Allison Glatfelter, Senior Analyst
Monday February 10th 2014

H.R.3308 or the Taxpayer Transparency Act of 2013 was written in response to recent large advertising campaign purchases by the Department of Health and Human Services (HHS) to promote the Affordable Care Act (ACA) or Obamacare. H.R.3308 will require that most communications from federal agencies to the public will contain a disclosure stating the source of the funding paying for the advertisement or educational information.

There are two exceptions in H.R.3308 for these mandatory disclosers and they include materials advertising a federal contract to possible contractors and materials for armed service employment retention. 

Allison Glatfelter, Senior Analyst
Monday February 10th 2014

H.R.3308 sponsor Rep. Billy Long (R-MO) spoke about the legislation and the need he felt for funding disclosure on federal agency materials.

“I believe Americans have the right to know how the government spends their dollars. The Taxpayer Transparency Act requires the Executive Branch to be transparent when using tax dollars to promote federal programs by including a disclaimer that the advertisement or promotional material is paid for by the taxpayers.”

H.R.3308 is co-sponsored by 112 House Republican Representatives. 

Allison Glatfelter, Senior Analyst
Monday February 10th 2014

H.R.3308 was introduced on October 22, 2013 by sponsor Rep. Billy Long (R-MO) and referred to the Committee on Government Oversight and Reform.  The Committee will hold a mark-up hearing on February 11, 2014 to consider H.R.3308.

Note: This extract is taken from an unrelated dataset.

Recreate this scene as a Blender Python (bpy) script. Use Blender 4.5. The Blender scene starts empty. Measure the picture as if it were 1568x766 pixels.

Allison Glatfelter, Senior Analyst
Monday February 10th 2014

The Committee on Government Oversight and Reform is scheduled to hold a mark-up hearing on H.R.3308 on February 11, 2014.  It is likely this legislation will be reported by the Committee and head to the House floor for consideration.  

Allison Glatfelter, Senior Analyst
Monday February 10th 2014

The White House has taken no official position on H.R.3308.  

Allison Glatfelter, Senior Analyst
Monday February 10th 2014

No CBO report ordered yet!

Allison Glatfelter, Senior Analyst
Monday February 10th 2014

Section 1: Titles H.R.3308 the Taxpayer Transparency Act of 2013.

Section 2: Explains the regulations for federal agencies when communicating with the public.

Section 2a: States that federal agencies must identify the funding source for their advertisements.

Section 2b: Explains specifically how printed, radio, audio, video and email materials will need to disclose their funding source.

Section 2c: Lists exceptions for these disclosure requirements, which include an advertisement for a federal contract and armed service employment retention materials.

Section 2d: Provides definitions for terms used in the text of H.R.3308.

Section 2e: Directs that funds used for federal agency advertising must be from the advertisement budget for that agency.

Allison Glatfelter, Senior Analyst
Monday February 10th 2014

Congress’ power to consider such a bill is found in the necessary and proper and spending clauses of the US Constitution.

“To make all Laws which shall be necessary and proper for carrying into Execution the foregoing Powers, and all other Powers vested by this Constitution in the Government of the United States or in any Department or Officer thereof.”

Article I, Section 8

“No Money shall be drawn from the Treasury, but in Consequence of Appropriations made by Law; and a regular Statement and Account of the Receipts and Expenditures of all public Money shall be published from time to time.”

Article I, Section 9

Allison Glatfelter, Senior Analyst
Monday February 10th 2014

H.R.3308 is approximately 5 pages long, and has a Flesch-Kincaid readability score of 33.3 out of 100. Higher scores indicate material that is easier to read; lower numbers designate passages that are more difficult to comprehend.